### What you should do
Quote the listing in full, exactly as given, minus any pictures.

### Given information
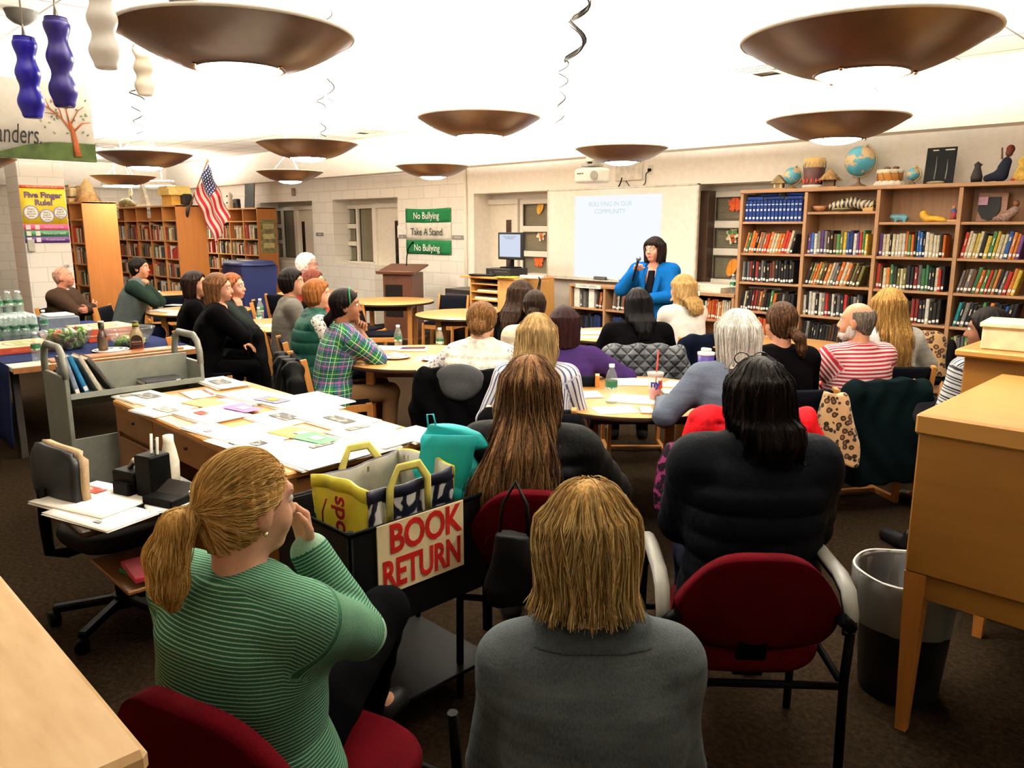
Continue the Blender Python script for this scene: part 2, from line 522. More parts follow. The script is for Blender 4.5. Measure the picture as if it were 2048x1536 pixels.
# ------------------------------------------------------------------ people
def nrm(v): v = np.array(v, float); return v/max(np.linalg.norm(v), 1e-9)
def rotz(a): return np.array([[cos(a), -sin(a), 0], [sin(a), cos(a), 0], [0, 0, 1]])
def rotx(a): return np.array([[1, 0, 0], [0, cos(a), -sin(a)], [0, sin(a), cos(a)]])
def roty(a): return np.array([[cos(a), 0, sin(a)], [0, 1, 0], [-sin(a), 0, cos(a)]])
def ik(s0, tgt, l1, l2, pole):
    s0 = np.array(s0, float); tgt = np.array(tgt, float); v = tgt-s0; d = np.linalg.norm(v)
    d2 = min(d, (l1+l2)*.985); v = v/d; a = (l1*l1-l2*l2+d2*d2)/(2*d2); h = math.sqrt(max(l1*l1-a*a, 0))
    p = np.array(pole, float); p = p-v*(p@v); p = nrm(p)
    return s0+v*a+p*h, s0+v*d2
def hand_prims(w, d, pn, side, curl, spread=0.0, thumb_in=.25, s=1.0):
    """palm with five fingers; d towards the knuckles, pn out of the palm, side +1 right hand, -1 left"""
    d = nrm(d); pn = nrm(np.array(pn)-d*(np.array(pn)@d)); th = np.cross(d, pn)*side; out = []
    def turn(a): return d*cos(a)+pn*sin(a)
    for off, kd, fl in ((.030, .084, .95), (.010, .088, 1.05), (-.011, .084, .97), (-.030, .076, .78)):
        k = w+d*kd*s+th*off*s
        out.append((rc(w+th*off*.55*s+d*.008, k, .0135*s, .0105*s), .014))
        p = k; a = 0
        c = curl*(1+.12*(off < 0)-.08*(off > .02))
        for L, r0, r1, cc in ((.040, .0095, .0085, c), (.025, .0085, .0075, c*1.05), (.020, .0075, .0062, c*.7)):
            a += cc; q = p+(turn(a)+th*off*spread)*L*fl*s; out.append((rc(p, q, r0*s, r1*s), .004)); p = q
    p = w+d*.018*s+th*.022*s+pn*.004
    q = p+nrm(d*.62+th*.72+pn*thumb_in)*.040*s; out.append((rc(p, q, .0135*s, .011*s), .012))
    q2 = q+nrm(d*.85+th*.35+pn*(thumb_in+.2))*.030*s; out.append((rc(q, q2, .0105*s, .009*s), .004))
    q3 = q2+nrm(d*.95+th*.1+pn*(thumb_in+.3))*.022*s; out.append((rc(q2, q3, .009*s, .007*s), .004))
    return out
HEAD_SKIN = [
    (ell((0, -.012, .030), (.074, .094, .090)), .02), (ell((0, .022, -.035), (.060, .068, .078)), .03),
    (ell((0, .060, -.092), (.026, .026, .022)), .03), (ell((.034, .058, -.035), (.026, .026, .03)), .02), (ell((-.034, .058, -.035), (.026, .026, .03)), .02),
    (rc((-.035, .074, .033), (.035, .074, .033), .012, .012), .02),
    (rc((0, .083, .020), (0, .106, -.026), .008, .0125), .012), (ell((.012, .095, -.031), (.009, .010, .008)), .008), (ell((-.012, .095, -.031), (.009, .010, .008)), .008),
    (ell((0, .082, -.064), (.026, .016, .013)), .012),
    (ell((.077, -.008, -.006), (.010, .022, .032)), .008), (ell((-.077, -.008, -.006), (.010, .022, .032)), .008),
    (ell((.075, -.004, -.030), (.008, .012, .012)), .008), (ell((-.075, -.004, -.030), (.008, .012, .012)), .008)]
HEAD_CUT = [(ell((.032, .092, .012), (.017, .013, .011)), .012), (ell((-.032, .092, .012), (.017, .013, .011)), .012)]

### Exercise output
Continue the Blender Python script for this scene: part 2, from line 522. More parts follow. The script is for Blender 4.5. Measure the picture as if it were 2048x1536 pixels.
# ------------------------------------------------------------------ people
def nrm(v): v = np.array(v, float); return v/max(np.linalg.norm(v), 1e-9)
def rotz(a): return np.array([[cos(a), -sin(a), 0], [sin(a), cos(a), 0], [0, 0, 1]])
def rotx(a): return np.array([[1, 0, 0], [0, cos(a), -sin(a)], [0, sin(a), cos(a)]])
def roty(a): return np.array([[cos(a), 0, sin(a)], [0, 1, 0], [-sin(a), 0, cos(a)]])
def ik(s0, tgt, l1, l2, pole):
    s0 = np.array(s0, float); tgt = np.array(tgt, float); v = tgt-s0; d = np.linalg.norm(v)
    d2 = min(d, (l1+l2)*.985); v = v/d; a = (l1*l1-l2*l2+d2*d2)/(2*d2); h = math.sqrt(max(l1*l1-a*a, 0))
    p = np.array(pole, float); p = p-v*(p@v); p = nrm(p)
    return s0+v*a+p*h, s0+v*d2
def hand_prims(w, d, pn, side, curl, spread=0.0, thumb_in=.25, s=1.0):
    """palm with five fingers; d towards the knuckles, pn out of the palm, side +1 right hand, -1 left"""
    d = nrm(d); pn = nrm(np.array(pn)-d*(np.array(pn)@d)); th = np.cross(d, pn)*side; out = []
    def turn(a): return d*cos(a)+pn*sin(a)
    for off, kd, fl in ((.030, .084, .95), (.010, .088, 1.05), (-.011, .084, .97), (-.030, .076, .78)):
        k = w+d*kd*s+th*off*s
        out.append((rc(w+th*off*.55*s+d*.008, k, .0135*s, .0105*s), .014))
        p = k; a = 0
        c = curl*(1+.12*(off < 0)-.08*(off > .02))
        for L, r0, r1, cc in ((.040, .0095, .0085, c), (.025, .0085, .0075, c*1.05), (.020, .0075, .0062, c*.7)):
            a += cc; q = p+(turn(a)+th*off*spread)*L*fl*s; out.append((rc(p, q, r0*s, r1*s), .004)); p = q
    p = w+d*.018*s+th*.022*s+pn*.004
    q = p+nrm(d*.62+th*.72+pn*thumb_in)*.040*s; out.append((rc(p, q, .0135*s, .011*s), .012))
    q2 = q+nrm(d*.85+th*.35+pn*(thumb_in+.2))*.030*s; out.append((rc(q, q2, .0105*s, .009*s), .004))
    q3 = q2+nrm(d*.95+th*.1+pn*(thumb_in+.3))*.022*s; out.append((rc(q2, q3, .009*s, .007*s), .004))
    return out
HEAD_SKIN = [
    (ell((0, -.012, .030), (.074, .094, .090)), .02), (ell((0, .022, -.035), (.060, .068, .078)), .03),
    (ell((0, .060, -.092), (.026, .026, .022)), .03), (ell((.034, .058, -.035), (.026, .026, .03)), .02), (ell((-.034, .058, -.035), (.026, .026, .03)), .02),
    (rc((-.035, .074, .033), (.035, .074, .033), .012, .012), .02),
    (rc((0, .083, .020), (0, .106, -.026), .008, .0125), .012), (ell((.012, .095, -.031), (.009, .010, .008)), .008), (ell((-.012, .095, -.031), (.009, .010, .008)), .008),
    (ell((0, .082, -.064), (.026, .016, .013)), .012),
    (ell((.077, -.008, -.006), (.010, .022, .032)), .008), (ell((-.077, -.008, -.006), (.010, .022, .032)), .008),
    (ell((.075, -.004, -.030), (.008, .012, .012)), .008), (ell((-.075, -.004, -.030), (.008, .012, .012)), .008)]
HEAD_CUT = [(ell((.032, .092, .012), (.017, .013, .011)), .012), (ell((-.032, .092, .012), (.017, .013, .011)), .012)]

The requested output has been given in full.